++++ DATA SEGMENT

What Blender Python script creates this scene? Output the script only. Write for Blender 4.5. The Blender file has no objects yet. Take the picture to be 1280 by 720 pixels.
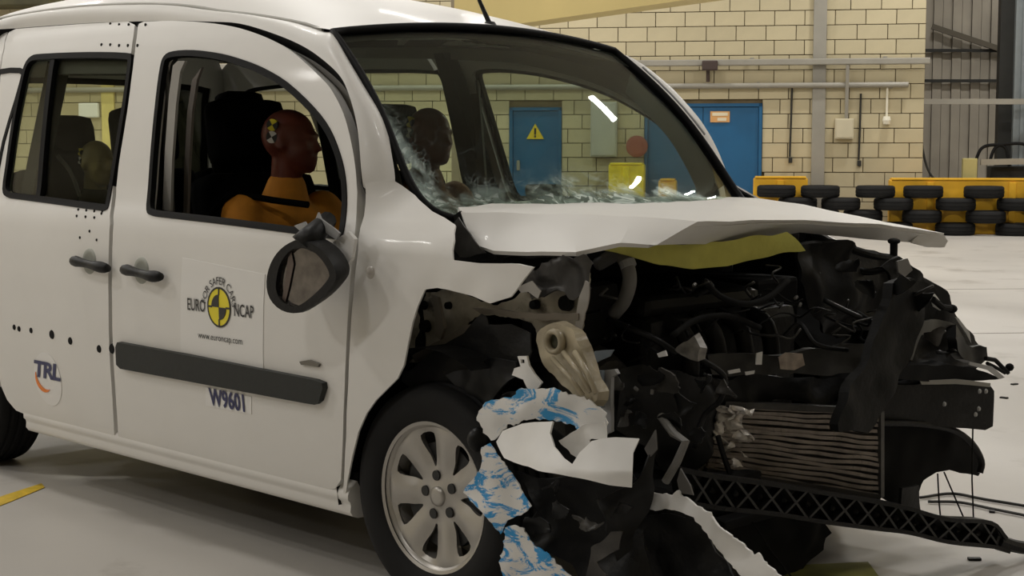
import bpy, bmesh, math, random
import numpy as np
from mathutils import Vector, Matrix, noise
from mathutils.geometry import delaunay_2d_cdt
random.seed(7)
scene = bpy.context.scene
COL = scene.collection

# ------------------------------------------------------------------ camera
FPX = 1934.0
AL = math.radians(44.8)
PITCH = math.atan(175 / FPX)
FWH = Vector((-math.cos(AL), math.sin(AL), 0))
RIGHT = Vector((math.sin(AL), math.cos(AL), 0))
FW = Vector((FWH.x * math.cos(PITCH), FWH.y * math.cos(PITCH), -math.sin(PITCH)))
UP = RIGHT.cross(FW)
CAM = Vector((3.142, -3.659, 1.275))
cam_data = bpy.data.cameras.new('camera')
cam_data.sensor_width = 36.0
cam_data.lens = 36.0 * FPX / 1280.0
cam_data.clip_end = 200
cam = bpy.data.objects.new('camera', cam_data)
COL.objects.link(cam)
cam.matrix_world = Matrix(((RIGHT.x, UP.x, -FW.x, CAM.x), (RIGHT.y, UP.y, -FW.y, CAM.y), (RIGHT.z, UP.z, -FW.z, CAM.z), (0, 0, 0, 1)))
scene.camera = cam

# ------------------------------------------------------------------ world, exposure, hall lights
world = bpy.data.worlds.new('hall_air')
scene.world = world
world.use_nodes = True
world.node_tree.nodes['Background'].inputs[0].default_value = (1.0, 0.97, 0.93, 1)
world.node_tree.nodes['Background'].inputs[1].default_value = 0.03
scene.view_settings.view_transform = 'Standard'
scene.view_settings.look = 'None'
scene.view_settings.gamma = 1.0
scene.view_settings.use_curve_mapping = False
scene.view_settings.exposure = -1.12
try:
    scene.cycles.use_denoising = True
    scene.cycles.max_bounces = 8
    scene.cycles.transparent_max_bounces = 16
    scene.cycles.caustics_reflective = False
    scene.cycles.caustics_refractive = False
except Exception:
    pass
LAMP_Z = 6.6
LAMP_W = 330.0
LAMP_COL = (1.0, 0.97, 0.925)


def ray(u, v):
    return FW + RIGHT * ((u - 640) / FPX) + UP * ((360 - v) / FPX)


def P(u, v, x=None, y=None, z=None, d=None):
    """a point of the place that the photograph shows at u, v and that lies at the given x, y, z or depth"""
    r = ray(u, v)
    if x is not None:
        t = (x - CAM.x) / r.x
    elif y is not None:
        t = (y - CAM.y) / r.y
    elif z is not None:
        t = (z - CAM.z) / r.z
    else:
        t = d
    return CAM + r * t


# ------------------------------------------------------------------ materials
MATS = {}


def mat(name, color, rough=0.5, metal=0.0, var=0.0, scale=6.0, bump=0.0, bscale=40.0, coat=0.0, spec=0.5, rand=0.0, coords='Object', dirt=None):
    if name in MATS:
        return MATS[name]
    m = bpy.data.materials.new(name)
    m.use_nodes = True
    nt = m.node_tree
    b = nt.nodes['Principled BSDF']
    b.inputs['Base Color'].default_value = (*color, 1)
    b.inputs['Roughness'].default_value = rough
    b.inputs['Metallic'].default_value = metal
    b.inputs['Coat Weight'].default_value = coat
    b.inputs['Coat Roughness'].default_value = 0.08
    b.inputs['Specular IOR Level'].default_value = spec
    tc = nt.nodes.new('ShaderNodeTexCoord')
    last = None
    if var > 0:
        n = nt.nodes.new('ShaderNodeTexNoise')
        n.inputs['Scale'].default_value = scale
        n.inputs['Detail'].default_value = 6
        nt.links.new(tc.outputs[coords], n.inputs['Vector'])
        r = nt.nodes.new('ShaderNodeMapRange')
        r.inputs['From Min'].default_value = 0.25
        r.inputs['From Max'].default_value = 0.75
        r.inputs['To Min'].default_value = 1 - var
        r.inputs['To Max'].default_value = 1 + var
        nt.links.new(n.outputs['Fac'], r.inputs['Value'])
        last = r.outputs['Result']
    if rand > 0:
        oi = nt.nodes.new('ShaderNodeObjectInfo')
        r2 = nt.nodes.new('ShaderNodeMapRange')
        r2.inputs['To Min'].default_value = 1 - rand
        r2.inputs['To Max'].default_value = 1 + rand
        nt.links.new(oi.outputs['Random'], r2.inputs['Value'])
        if last:
            mm = nt.nodes.new('ShaderNodeMath')
            mm.operation = 'MULTIPLY'
            nt.links.new(last, mm.inputs[0])
            nt.links.new(r2.outputs['Result'], mm.inputs[1])
            last = mm.outputs[0]
        else:
            last = r2.outputs['Result']
    if last:
        vm = nt.nodes.new('ShaderNodeVectorMath')
        vm.operation = 'SCALE'
        vm.inputs[0].default_value = color
        nt.links.new(last, vm.inputs['Scale'])
        out = vm.outputs[0]
        if dirt:
            n3 = nt.nodes.new('ShaderNodeTexNoise')
            n3.inputs['Scale'].default_value = dirt[1]
            n3.inputs['Detail'].default_value = 8
            n3.inputs['Roughness'].default_value = 0.65
            nt.links.new(tc.outputs[coords], n3.inputs['Vector'])
            cr = nt.nodes.new('ShaderNodeValToRGB')
            cr.color_ramp.elements[0].position = dirt[2]
            cr.color_ramp.elements[1].position = dirt[2] + 0.12
            nt.links.new(n3.outputs['Fac'], cr.inputs['Fac'])
            mx = nt.nodes.new('ShaderNodeMixRGB')
            mx.inputs['Color2'].default_value = (*dirt[0], 1)
            nt.links.new(out, mx.inputs['Color1'])
            nt.links.new(cr.outputs['Color'], mx.inputs['Fac'])
            out = mx.outputs[0]
        nt.links.new(out, b.inputs['Base Color'])
    if bump > 0:
        n2 = nt.nodes.new('ShaderNodeTexNoise')
        n2.inputs['Scale'].default_value = bscale
        n2.inputs['Detail'].default_value = 5
        nt.links.new(tc.outputs[coords], n2.inputs['Vector'])
        bp = nt.nodes.new('ShaderNodeBump')
        bp.inputs['Strength'].default_value = bump
        bp.inputs['Distance'].default_value = 0.01
        nt.links.new(n2.outputs['Fac'], bp.inputs['Height'])
        nt.links.new(bp.outputs['Normal'], b.inputs['Normal'])
    MATS[name] = m
    return m


def glass(name, tint, refl=1.0, cracks=False, haze=0.0):
    m = bpy.data.materials.new(name)
    m.use_nodes = True
    nt = m.node_tree
    nt.nodes.remove(nt.nodes['Principled BSDF'])
    out = nt.nodes['Material Output']
    tr = nt.nodes.new('ShaderNodeBsdfTransparent')
    tr.inputs[0].default_value = (*tint, 1)
    gl = nt.nodes.new('ShaderNodeBsdfGlossy')
    gl.inputs['Roughness'].default_value = 0.02
    lw = nt.nodes.new('ShaderNodeLayerWeight')
    lw.inputs['Blend'].default_value = 0.5
    pw = nt.nodes.new('ShaderNodeMath')
    pw.operation = 'POWER'
    pw.inputs[1].default_value = 5.0
    nt.links.new(lw.outputs['Facing'], pw.inputs[0])
    mulf = nt.nodes.new('ShaderNodeMath')
    mulf.operation = 'MULTIPLY_ADD'
    mulf.inputs[1].default_value = 0.5 * refl
    mulf.inputs[2].default_value = 0.035 * refl
    nt.links.new(pw.outputs[0], mulf.inputs[0])
    mx = nt.nodes.new('ShaderNodeMixShader')
    nt.links.new(mulf.outputs[0], mx.inputs[0])
    nt.links.new(tr.outputs[0], mx.inputs[1])
    nt.links.new(gl.outputs[0], mx.inputs[2])
    surf = mx.outputs[0]
    if cracks:
        tc = nt.nodes.new('ShaderNodeTexCoord')
        wob = nt.nodes.new('ShaderNodeTexNoise')
        wob.inputs['Scale'].default_value = 5
        nt.links.new(tc.outputs['Object'], wob.inputs['Vector'])
        va = nt.nodes.new('ShaderNodeVectorMath')
        va.operation = 'MULTIPLY_ADD'
        va.inputs[1].default_value = (0.25, 0.25, 0.25)
        nt.links.new(wob.outputs['Color'], va.inputs[0])
        nt.links.new(tc.outputs['Object'], va.inputs[2])
        att = nt.nodes.new('ShaderNodeAttribute')
        att.attribute_name = 'shatter'

        def crack(scale, width):
            vo = nt.nodes.new('ShaderNodeTexVoronoi')
            vo.feature = 'DISTANCE_TO_EDGE'
            vo.inputs['Scale'].default_value = scale
            nt.links.new(va.outputs[0], vo.inputs['Vector'])
            lt = nt.nodes.new('ShaderNodeMapRange')
            lt.inputs['From Min'].default_value = 0.0
            lt.inputs['From Max'].default_value = width
            lt.inputs['To Min'].default_value = 1.0
            lt.inputs['To Max'].default_value = 0.0
            nt.links.new(vo.outputs['Distance'], lt.inputs['Value'])
            return lt.outputs['Result']
        c1 = crack(9, 0.014)
        c2 = crack(42, 0.09)
        c3 = crack(95, 0.13)
        nz = nt.nodes.new('ShaderNodeTexNoise')
        nz.inputs['Scale'].default_value = 11
        nz.inputs['Detail'].default_value = 4
        nt.links.new(tc.outputs['Object'], nz.inputs['Vector'])

        def math2(op, a, b):
            n = nt.nodes.new('ShaderNodeMath')
            n.operation = op
            for i, q in enumerate((a, b)):
                if isinstance(q, (int, float)):
                    n.inputs[i].default_value = q
                else:
                    nt.links.new(q, n.inputs[i])
            n.use_clamp = True
            return n.outputs[0]
        w = att.outputs['Fac']
        nzc = nt.nodes.new('ShaderNodeMapRange')
        nzc.inputs['From Min'].default_value = 0.42
        nzc.inputs['From Max'].default_value = 0.62
        nt.links.new(nz.outputs['Fac'], nzc.inputs['Value'])
        w2 = math2('MULTIPLY', w, nzc.outputs['Result'])
        a = math2('MULTIPLY', c1, math2('ADD', math2('MULTIPLY', w, 0.4), 0.02))
        b = math2('MULTIPLY', c2, math2('MULTIPLY', w2, 0.95))
        c = math2('MULTIPLY', c3, math2('MULTIPLY', math2('SUBTRACT', w, 0.45), 1.7))
        tot = math2('MAXIMUM', math2('MAXIMUM', a, b), c)
        tot = math2('MAXIMUM', tot, math2('MULTIPLY', math2('SUBTRACT', w2, 0.25), 0.75))
        cell = nt.nodes.new('ShaderNodeTexVoronoi')
        cell.inputs['Scale'].default_value = 62
        nt.links.new(va.outputs[0], cell.inputs['Vector'])
        sepc = nt.nodes.new('ShaderNodeSeparateColor')
        nt.links.new(cell.outputs['Color'], sepc.inputs[0])
        ramp = nt.nodes.new('ShaderNodeValToRGB')
        ramp.color_ramp.elements[0].position = 0.25
        ramp.color_ramp.elements[0].color = (0.05, 0.085, 0.068, 1)
        ramp.color_ramp.elements[1].position = 0.92
        ramp.color_ramp.elements[1].color = (0.85, 0.95, 0.90, 1)
        mid = ramp.color_ramp.elements.new(0.66)
        mid.color = (0.20, 0.29, 0.245, 1)
        nt.links.new(sepc.outputs[0], ramp.inputs['Fac'])
        crumb = math2('MULTIPLY', math2('SUBTRACT', math2('MULTIPLY', w, math2('ADD', nzc.outputs['Result'], 0.45)), 0.22), 1.7)
        crumb = math2('MULTIPLY', crumb, 0.85)
        lines = tot
        tot = math2('MAXIMUM', tot, crumb)
        df = nt.nodes.new('ShaderNodeBsdfDiffuse')
        nt.links.new(ramp.outputs['Color'], df.inputs[0])
        gl2 = nt.nodes.new('ShaderNodeBsdfGlossy')
        gl2.inputs[0].default_value = (0.8, 0.9, 0.86, 1)
        gl2.inputs['Roughness'].default_value = 0.3
        m3 = nt.nodes.new('ShaderNodeMixShader')
        m3.inputs[0].default_value = 0.25
        nt.links.new(df.outputs[0], m3.inputs[1])
        nt.links.new(gl2.outputs[0], m3.inputs[2])
        m2 = nt.nodes.new('ShaderNodeMixShader')
        nt.links.new(tot, m2.inputs[0])
        nt.links.new(surf, m2.inputs[1])
        nt.links.new(m3.outputs[0], m2.inputs[2])
        surf = m2.outputs[0]
    nt.links.new(surf, out.inputs['Surface'])
    MATS[name] = m
    return m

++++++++

* **BRIEF**: Would you reproduce the lines above, from the very first through the line containing "COL = scene.collection", exactly and without the pictures?

* **THE ANSWER**:
What Blender Python script creates this scene? Output the script only. Write for Blender 4.5. The Blender file has no objects yet. Take the picture to be 1280 by 720 pixels.
import bpy, bmesh, math, random
import numpy as np
from mathutils import Vector, Matrix, noise
from mathutils.geometry import delaunay_2d_cdt
random.seed(7)
scene = bpy.context.scene
COL = scene.collection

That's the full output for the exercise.